Hiring SEO “consultants”

If a consultant promises excellent Google rankings at a reasonable cost, tread carefully. “Google doesn’t disclose its algorithm,” says Hessing-Lewis. “Any SEO consultant you retain essentially resorts to speculation.

“SEO consultants generally run link-building campaigns. They don’t build content on your site because they don’t know much about your practice.”

Matthew warns: “If a web page contains links to insurance services, casinos and your law firm website, Google sees those links. You will be judged by the company that you keep.”

Link-building campaigns also make use of comment spam, where ‘bots visit blogs to post fake comments that include links back to client sites.

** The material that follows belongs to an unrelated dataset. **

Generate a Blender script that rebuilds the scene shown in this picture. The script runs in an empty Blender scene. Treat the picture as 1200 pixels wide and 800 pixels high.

Crosby administers blogs and notices comments sometimes have links back to law firm websites.

“I wonder if these firms know the people they hire are hurting their reputations by dropping their names randomly all over the web,” she muses.

Online ads

When looking for lawyers, people “don’t care whether they click an ad or an organic result,” says Hessing-Lewis.

That can work to a new lawyer’s advantage. “Many SEO experts advise companies to start with paid Google ads to build traffic,” says Crosby. “As you get better natural search results, you can pull back on paid ads.”

Hessing-Lewis directs clients to Google’s free Search Engine Optimization Starter Guide. “It covers everything from descriptive page titles and the metadata on your site all the way down to relevant content that matches what people look for,” he says.